■ EXERCISE: Please, without the pictures, retype exactly the lines from the start of the material through the line that holds "S.camera = cam".

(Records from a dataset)

------------

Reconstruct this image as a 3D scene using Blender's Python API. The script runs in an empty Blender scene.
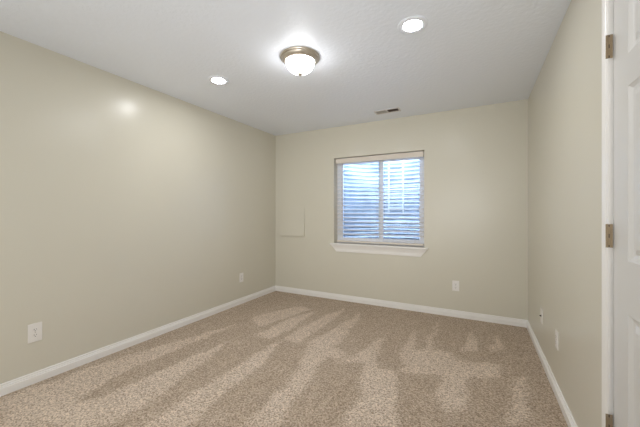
import bpy, bmesh, math, random
from mathutils import Vector, noise
C = bpy.context.scene.collection
S = bpy.context.scene
PI = math.pi

# ------------------------------------------------------------------ camera
W, L, H = 3.303, 3.882, 2.44          # room: x 0..W, back wall at y = L
Y0 = -0.35                            # wall behind the camera
cd = bpy.data.cameras.new('camera'); cam = bpy.data.objects.new('camera', cd); C.objects.link(cam)
cam.location = (2.831, 0, 1.2236)
cam.rotation_euler = (PI/2, 0, math.radians(27.70))
cd.sensor_width = 36; cd.lens = 36*301.1/640; cd.shift_y = -0.0009; cd.clip_start = 0.02
S.camera = cam

# ------------------------------------------------------------------ world and exposure
SKY_STRENGTH = 14.0
LAMP = 21.0            # flush fixture glass
AIMED_FILL = 14.5           # W, added aimed fill behind the camera
FILL = 23.0           # W, added soft fill behind the camera
DOWN = 205.0          # recessed lenses
w = bpy.data.worlds.new('sky'); S.world = w; w.use_nodes = True
bg = w.node_tree.nodes['Background']
bg.inputs[0].default_value = (0.50, 0.68, 1.0, 1); bg.inputs[1].default_value = SKY_STRENGTH
S.view_settings.view_transform = 'Standard'; S.view_settings.look = 'None'
S.view_settings.gamma = 1; S.view_settings.use_curve_mapping = False
S.view_settings.exposure = 0.0
def area(name, loc, rot, sx, sy, power, col, spread):
    a = bpy.data.lights.new(name, 'AREA'); a.shape = 'RECTANGLE'; a.size = sx; a.size_y = sy; a.energy = power; a.color = col; a.spread = math.radians(spread)
    o = bpy.data.objects.new(name, a); C.objects.link(o); o.location = loc; o.rotation_euler = rot
# two unseen fill lights added behind the camera to brighten the room
area('aimed_fill_light', (2.15, -.30, 1.45), (math.radians(101), 0, math.radians(17)), 2.0, 1.3, AIMED_FILL, (.955, .975, 1), 95)
area('room_fill_light', (1.45, -.30, 1.2), (math.radians(90), 0, 0), 2.7, 2.2, FILL, (.955, .98, 1), 180)
NAP = [[(0.49, 2.55), (0.29, 1.94), (0.14, 1.47), (0.09, 1.08), (0.06, 0.77), (0.41, 0.67), (0.61, 0.78), (0.47, 1.12), (0.44, 1.31), (0.43, 1.69)], [(0.72, 2.16), (0.65, 1.59), (0.63, 1.21), (0.53, 0.9), (0.51, 0.73), (0.97, 0.97), (0.93, 1.19), (0.94, 1.29), (0.84, 1.76)], [(1.16, 2.4), (1.12, 1.78), (1.11, 1.33), (1.15, 1.06), (1.37, 1.18), (1.31, 1.49), (1.28, 1.97)], [(0.49, 2.73), (0.76, 2.53), (0.84, 2.91), (0.97, 3.35), (0.76, 3.38), (0.56, 3.0)], [(0.86, 2.32), (1.03, 2.38), (1.09, 2.64), (1.04, 3.3), (0.89, 2.94)], [(1.32, 3.58), (1.21, 3.22), (1.16, 2.74), (1.16, 2.42), (1.32, 2.41), (1.35, 2.72), (1.36, 3.18)], [(1.57, 3.54), (1.51, 3.12), (1.45, 2.74), (1.42, 2.46), (1.59, 2.01), (1.63, 1.76), (1.62, 1.58), (1.63, 1.4), (1.63, 1.31), (1.82, 1.41), (1.81, 1.5), (1.74, 1.68), (1.76, 1.93), (1.68, 2.19), (1.64, 2.46), (1.68, 2.72)], [(2.0, 3.0), (1.88, 2.39), (1.75, 2.15), (1.83, 2.26), (1.99, 2.35), (2.14, 1.92), (2.13, 1.74), (2.11, 1.56), (2.36, 1.7), (2.33, 1.96), (2.27, 2.32), (2.12, 2.31)], [(2.46, 3.76), (2.41, 3.27), (2.39, 2.65), (2.45, 2.82)], [(2.25, 3.31), (2.22, 2.83), (2.25, 2.48), (2.35, 2.54)], [(2.79, 3.6), (2.73, 3.17), (2.68, 2.91), (2.83, 3.04)], [(3.0, 3.55), (2.94, 3.16), (2.92, 3.04), (3.03, 3.16)], [(2.58, 2.57), (2.75, 2.6), (2.78, 2.39), (2.76, 2.08), (2.64, 1.99), (2.59, 2.16)], [(2.22, 2.33), (2.28, 2.34), (2.41, 1.72), (2.28, 1.66)], [(3.07, 2.62), (3.14, 2.73), (3.13, 2.38), (3.05, 2.06), (2.98, 2.02)], [(2.26, 2.69), (2.53, 2.88), (2.77, 2.76), (2.99, 2.82), (2.98, 2.6), (2.71, 2.46), (2.3, 2.34)], [(1.66, 2.27), (1.47, 2.56), (1.62, 2.51), (1.86, 2.4), (1.81, 2.3)]]

# ------------------------------------------------------------------ materials
def srgb(r, g, b):
    f = lambda c: (c/255/12.92) if c/255 <= .04045 else ((c/255+.055)/1.055)**2.4
    return (f(r), f(g), f(b), 1)

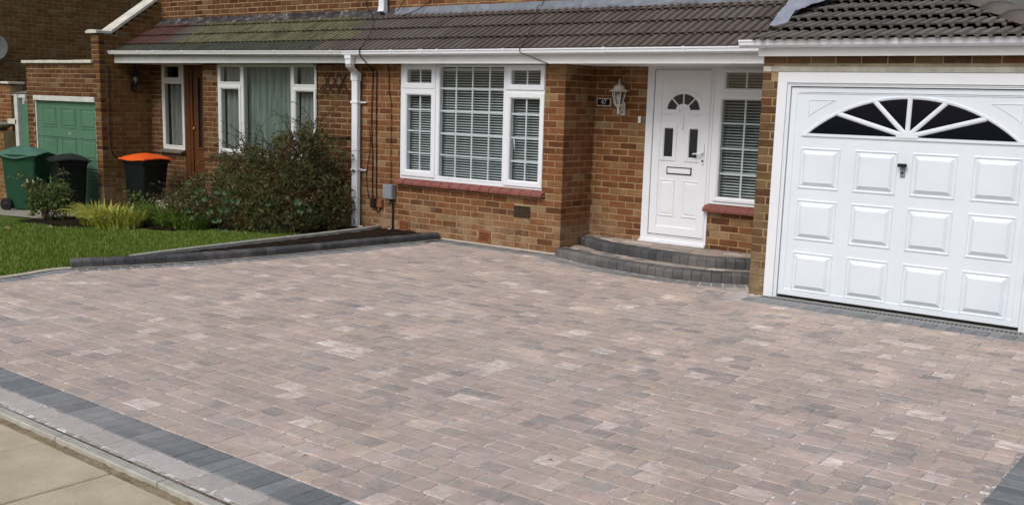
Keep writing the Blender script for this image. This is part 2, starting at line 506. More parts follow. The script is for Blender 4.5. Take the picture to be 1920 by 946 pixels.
    def mesh(s, name, mat, off=(0, 0, 0), smooth=False):
        me = bpy.data.meshes.new(name)
        me.from_pydata([(v[0] - off[0], v[1] - off[1], v[2] - off[2]) for v in s.v], [], s.f)
        if mat:
            me.materials.append(mat)
        if smooth:
            me.polygons.foreach_set('use_smooth', [True] * len(me.polygons))
        me.update()
        return me


def wpos(o):
    p = Vector((0, 0, 0))
    while o:
        p += o.location
        o = o.parent
    return p


def put(name, mesh, parent=None, loc=None, rot=None):
    o = bpy.data.objects.new(name, mesh)
    COL.objects.link(o)
    if parent:
        o.parent = parent
    if loc is not None:
        o.location = loc
    if rot is not None:
        o.rotation_euler = rot
    return o


def part(name, b, mat, parent=None, smooth=False, normals=True):
    """one mesh object, built in world coordinates"""
    off = wpos(parent) if parent else (0, 0, 0)
    me = b.mesh(name, mat, off, smooth)
    if normals:
        bm = bmesh.new()
        bm.from_mesh(me)
        bmesh.ops.recalc_face_normals(bm, faces=bm.faces)
        bm.to_mesh(me)
        bm.free()
    return put(name, me, parent)


def auto_smooth(o, ang=35):
    me = o.data
    me.polygons.foreach_set('use_smooth', [True] * len(me.polygons))
    me.set_sharp_from_angle(angle=R(ang))
    return o


def tag(o, label, cat=None, group=None, kind=None):
    o['label'] = label
    if cat:
        o['category'] = cat
    if group:
        o['group'] = group
    if kind:
        o['kind'] = kind
    return o


def thing(name, label, cat, loc, group=None):
    o = bpy.data.objects.new(name, None)
    o.empty_display_size = 0.1
    COL.objects.link(o)
    o.location = loc
    return tag(o, label, cat, group)


def solo(name, b, mat, label, cat, loc, group=None, smooth=False):
    """a thing that is one mesh, origin at loc"""
    me = b.mesh(name, mat, loc, smooth)
    bm = bmesh.new()
    bm.from_mesh(me)
    bmesh.ops.recalc_face_normals(bm, faces=bm.faces)
    bm.to_mesh(me)
    bm.free()
    return tag(put(name, me, None, loc), label, cat, group)


def structure(name, b, mat, label, smooth=False):
    o = part(name, b, mat, None, smooth)
    return tag(o, label, kind='structure')


def zt(x, y=0):
    """height of the neighbour's ground, which falls away to the left"""
    if x > -2.4:
        return 0.02
    return max(0.02 + 0.035 * (x + 2.4), -0.30)


# ------------------------------------------------------------------ brick walls
BRICK_CACHE = {}
MAXP = 300


def brick_mesh(l, h, d, mat, var):
    key = (round(l, 3), round(h, 3), d, mat.name, var)
    if key not in BRICK_CACHE:
        rr = random.Random(str(key))
        c = 0.0045
        j = lambda: rr.uniform(-0.0016, 0.0016)
        front = [(c + j(), -0.0 + j() * 0.6, c + j()), (l - c + j(), j() * 0.6, c + j()), (l - c + j(), j() * 0.6, h - c + j()), (c + j(), j() * 0.6, h - c + j())]
        mid = [(0, c, 0), (l, c, 0), (l, c, h), (0, c, h)]
        back = [(0, d, 0), (l, d, 0), (l, d, h), (0, d, h)]
        b = B()
        b.add(front + mid + back, [(0, 1, 2, 3)] + [(4 + k, 4 + (k + 1) % 4, (k + 1) % 4, k) for k in range(4)] +
              [(8 + k, 8 + (k + 1) % 4, 4 + (k + 1) % 4, 4 + k) for k in range(4)])
        BRICK_CACHE[key] = b
    return BRICK_CACHE[key]


BRICK_ME = {}


def wall(root, name, O, ang, width, z0, z1, holes=(), mats="brick", mortar=None, quoin0=None, quoin1=None, anchor=0.0, thick=0.22,
         d=0.1025, zoff=0.019, limit=MAXP, rel=0.75):
    """a wall in stretcher bond: mortar body > brick children. Bricks that show largest are objects, the rest one joined part"""
    ca, sa = math.cos(ang), math.sin(ang)
    T = lambda u, w, z: (O[0] + ca * u - sa * w, O[1] + sa * u + ca * w, z)    # w: depth into the wall
    md = 0.0048
    ua = thick if quoin0 is not None else 0.0
    ub = width - md if quoin1 is not None else width
    us = sorted({ua, ub, *[min(max(h[0], ua), ub) for h in holes], *[min(max(h[1], ua), ub) for h in holes]})
    zs = sorted({z0, z1, *[min(max(h[2], z0), z1) for h in holes], *[min(max(h[3], z0), z1) for h in holes]})
    solid = {}
    for i in range(len(us) - 1):
        for k in range(len(zs) - 1):
            cu, cz = (us[i] + us[i + 1]) / 2, (zs[k] + zs[k + 1]) / 2
            solid[i, k] = not any(h[0] < cu < h[1] and h[2] < cz < h[3] for h in holes)
    b = B()
    for (i, k), on in solid.items():
        if not on:
            continue
        a, c, e, f = us[i], us[i + 1], zs[k], zs[k + 1]
        b.add([T(a, md, e), T(c, md, e), T(c, md, f), T(a, md, f)], [(0, 1, 2, 3)])
        b.add([T(a, thick, e), T(c, thick, e), T(c, thick, f), T(a, thick, f)], [(3, 2, 1, 0)])
        for (di, dk, q) in ((-1, 0, (a, a, e, f)), (1, 0, (c, c, e, f)), (0, -1, (a, c, e, e)), (0, 1, (a, c, f, f))):
            if not solid.get((i + di, k + dk), False):
                u0, u1, w0, w1 = q
                if di:
                    vs = [T(u0, md, w0), T(u0, thick, w0), T(u0, thick, w1), T(u0, md, w1)]
                else:
                    vs = [T(u0, md, w0), T(u1, md, w0), T(u1, thick, w0), T(u0, thick, w0)]
                b.add(vs, [(0, 1, 2, 3)])
    w = part(name, b, mortar or MORTAR, root)
    mat, matj = MB[mats]
    rr = random.Random(name + str(O))
    recs = []
    k0 = int(math.floor((z0 - zoff) / 0.075)) - 1
    for k in range(k0, int((z1 - zoff) / 0.075) + 2):
        za, zb = max(zoff + 0.075 * k + 0.005, z0), min(zoff + 0.075 * (k + 1) - 0.005, z1)
        if zb - za < 0.02:
            continue
        par = k % 2
        lo, hi = 0.0, width
        if quoin0 is not None and par != quoin0:
            lo = 0.1125
        if quoin1 is not None and par != quoin1:
            hi = width - 0.1125
        if quoin1 is not None:
            base = hi + 0.01 - 0.225 * 200
        elif quoin0 is not None:
            base = lo - 0.225 * 200
        else:
            base = anchor + (0.1125 if par else 0) - 0.225 * 200
        segs = [(lo, hi)]
        for h in holes:
            zc = (za + zb) / 2
            if h[2] < zc < h[3]:
                ns = []
                for a, c in segs:
                    if h[1] <= a or h[0] >= c:
                        ns.append((a, c))
                    else:
                        if h[0] > a:
                            ns.append((a, h[0]))
                        if h[1] < c:
                            ns.append((h[1], c))
                segs = ns
        for a, c in segs:
            q = base + 0.225 * math.floor((a - base) / 0.225)
            while q < c:
                u0, u1 = max(q, a), min(q + 0.215, c)
                if u1 - u0 > 0.025:
                    recs.append((u0, u1, za, zb))
                q += 0.225
    nrm = (sa, -ca)
    scored = []
    for r in recs:
        P = T((r[0] + r[1]) / 2, 0, (r[2] + r[3]) / 2)
        pr = project(P)
        sc = 0
        if pr and -20 < pr[0] < 1940 and -15 < pr[1] < 960:
            vis = (CAM_POS[0] - P[0]) * nrm[0] + (CAM_POS[1] - P[1]) * nrm[1]
            if vis > 0:
                sc = (r[1] - r[0]) * (r[3] - r[2]) / pr[2] ** 2
        scored.append((sc, r))
    scored.sort(key=lambda t: -t[0])
    joined = B()
    wp = wpos(w)
    n = 0
    for sc, (u0, u1, za, zb) in scored:
        ud, tw = rr.uniform(-0.0022, 0.0022), rr.uniform(-0.004, 0.004)
        var = rr.randrange(4)
        bb = brick_mesh(u1 - u0, zb - za, d, mat, var)
        if sc > 0 and n < limit:
            key = (round(u1 - u0, 3), round(zb - za, 3), d, mat.name, var)
            if key not in BRICK_ME:
                BRICK_ME[key] = bb.mesh("brick", mat)
            p = Vector(T(u0, ud, za)) - wp
            put("brick", BRICK_ME[key], w, p, (0, 0, ang + tw))
            n += 1
        else:
            joined.add([T(u0 + v[0], v[1] + ud, za + v[2]) for v in bb.v], bb.f)
    if joined.v:
        o = part("brick_courses", joined, matj, w, normals=False)
        o['kind'] = 'stuff'
    return w


# ------------------------------------------------------------------ ground, drive, pavement
def poly_sheet(pts, z=None):
    b = B()
    b.add([(p[0], p[1], p[2] if len(p) > 2 else z) for p in pts], [tuple(range(len(pts)))])
    return b


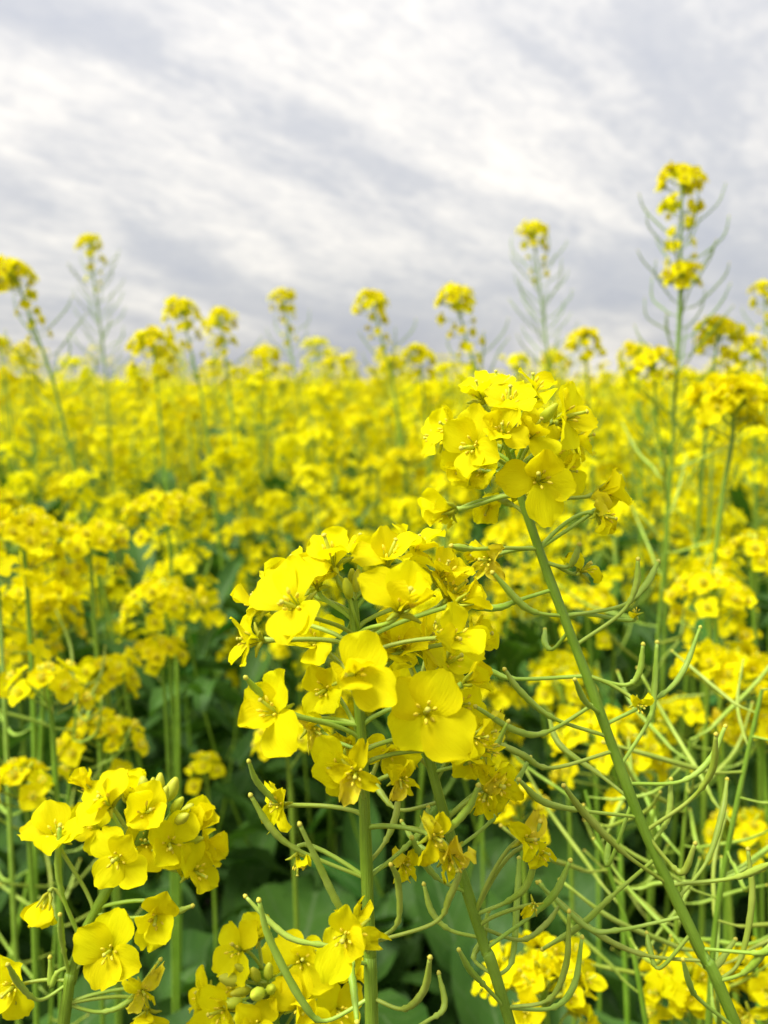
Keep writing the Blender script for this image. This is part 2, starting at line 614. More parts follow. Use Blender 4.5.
def leaf_tpl(rg, L, W, nu=8, nv=5, lobed=False):
    u = np.linspace(0, 1, nu)
    v = np.linspace(-1, 1, nv)
    UU, VV = np.meshgrid(u, v, indexing='ij')
    w = np.sin(np.clip(u * .93 + .07, 0, 1) * math.pi) ** .7
    if lobed:
        w = np.where(u < .45, .45 + .25 * np.sin(u * 30), np.sin(np.clip((u - .3) / .7, 0, 1) * math.pi) ** .5 * 1.15)
        w[0], w[-1] = .12, .15
    else:
        w[0], w[-1] = .5, .06
    a0, a1 = R(rg.uniform(15, 45)), R(rg.uniform(60, 135))
    th = a0 + (a1 - a0) * u
    x = np.cumsum(np.sin(th)) / nu * L
    z = np.cumsum(np.cos(th)) / nu * L
    ph = rg.uniform(0, 6)
    h = W * (.28 * VV ** 2 * rg.uniform(.3, 1.3) + .10 * np.abs(VV) * np.sin(11 * UU + 2 * VV + ph) + .05 * np.sin(23 * UU + 3 * VV))
    X = x[:, None] - h * np.cos(th)[:, None]
    Z = z[:, None] + h * np.sin(th)[:, None]
    Y = w[:, None] * VV * W * .5 + .012 * L * np.sin(5 * UU + ph)
    return np.stack([X, Y, Z], -1).reshape(-1, 3), grid_faces(nu, nv), np.zeros((nu - 1) * (nv - 1), int) + iLEA, np.stack([UU, VV], -1).reshape(-1, 2)


LEAF_T = [leaf_tpl(rnd, rnd.uniform(.10, .17), rnd.uniform(.028, .05)) for _ in range(6)] + \
         [leaf_tpl(rnd, rnd.uniform(.13, .22), rnd.uniform(.05, .085), 12, 7, True) for _ in range(5)]
LEAF_M = [mesh_from('leaf', *t) for t in LEAF_T]


# ------------------------------------------------------------------ object helpers
GROUP = 'rapeseed plants in bloom'


def link(o, parent=None):
    COL.objects.link(o)
    if parent is not None:
        o.parent = parent
    return o


def plant(loc, label):
    o = bpy.data.objects.new('rapeseed_plant', None)
    o.empty_display_size = .02
    o.location = loc
    o['label'] = label
    o['category'] = 'rapeseed plant'
    o['group'] = GROUP
    return link(o)


def part(name, me, parent, M=None):
    o = bpy.data.objects.new(name, me)
    link(o, parent)
    if M is not None:
        o.matrix_basis = Matrix(np.asarray(M).tolist())
    return o


def rel(p, loc):
    return np.asarray(p) - np.asarray(loc)


def full_flower(pl, base, pos, n, roll=0.0, s=1.0, state='open', stem_dir=(0, 0, 1), petals=4, ref=None, ped_r=.00066):
    """flower = pedicel and sepals, with its petals, stamens and pistil as sub-parts"""
    loc = np.array(pl.location)
    n = norm(n)
    rot = frame(n, roll, UP if ref is None else ref)
    mb = MB()
    b = rot.T @ (np.asarray(base) - pos)                       # the pedicel foot in flower space
    L = np.linalg.norm(b)
    sdl = rot.T @ norm(stem_dir)
    out = norm(-b)
    pts = bezier(b, b + norm(out * .8 + sdl * .3) * L * .35, np.array([0, 0, -L * .30]), np.array([0, 0, -.0004]), 9)
    tube(mb, pts, [ped_r * 1.3] + [ped_r] * 7 + [ped_r * 1.5], iPOD, 6)
    for k in range(4):
        a = k * math.pi / 2 + .3
        o = np.array([math.cos(a), math.sin(a), 0])
        sp = .6 if state == 'half' else 1.0
        tube(mb, np.array([o * .0004, o * .0015 * sp + [0, 0, .0010], o * .0034 * sp + [0, 0, .0022], o * .0062 * sp + [0, 0, .0026 if sp == 1 else .0075]]) * s,
             np.array([.0005, .0008, .0008, .0003]) * s, iSEP, 5)
    fo = part('flower', mb.mesh('flower'), pl, m4(rot, rel(pos, loc)))
    pool = PET[state]
    alt = PET['half'] if state in ('open', 'flat') else pool
    w_ = rnd.uniform(28, 44)
    base_a = [w_, 180 - w_, 180 + w_, 360 - w_]
    order = rnd.sample(range(4), 4)[:petals]
    for k in order:
        a = R(base_a[k]) + rnd.uniform(-.2, .2)
        ss = s * rnd.uniform(.84, 1.06)
        tilt = rnd.uniform(-.36, .26)
        ct, st_ = math.cos(tilt), math.sin(tilt)
        T = np.array([[ct, 0, st_], [0, 1, 0], [-st_, 0, ct]])
        part('petal', rnd.choice(alt if rnd.random() < .16 else pool), fo, m4(rotz(a) @ T, np.zeros(3), ss))
    part('stamen_ring', rnd.choice(ANTHERS), fo, m4(rotz(rnd.uniform(0, 6)), np.zeros(3), s * (.7 if state == 'half' else .85)))
    part('pistil', rnd.choice(PISTIL), fo, m4(rotz(rnd.uniform(0, 6)), np.zeros(3), s * rnd.uniform(.75, 1.0)))
    return fo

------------

■ RESULT OF THIS EXERCISE:
Reconstruct this image as a 3D scene using Blender's Python API. The script runs in an empty Blender scene.
import bpy, bmesh, math, random
from mathutils import Vector, noise
C = bpy.context.scene.collection
S = bpy.context.scene
PI = math.pi

# ------------------------------------------------------------------ camera
W, L, H = 3.303, 3.882, 2.44          # room: x 0..W, back wall at y = L
Y0 = -0.35                            # wall behind the camera
cd = bpy.data.cameras.new('camera'); cam = bpy.data.objects.new('camera', cd); C.objects.link(cam)
cam.location = (2.831, 0, 1.2236)
cam.rotation_euler = (PI/2, 0, math.radians(27.70))
cd.sensor_width = 36; cd.lens = 36*301.1/640; cd.shift_y = -0.0009; cd.clip_start = 0.02
S.camera = cam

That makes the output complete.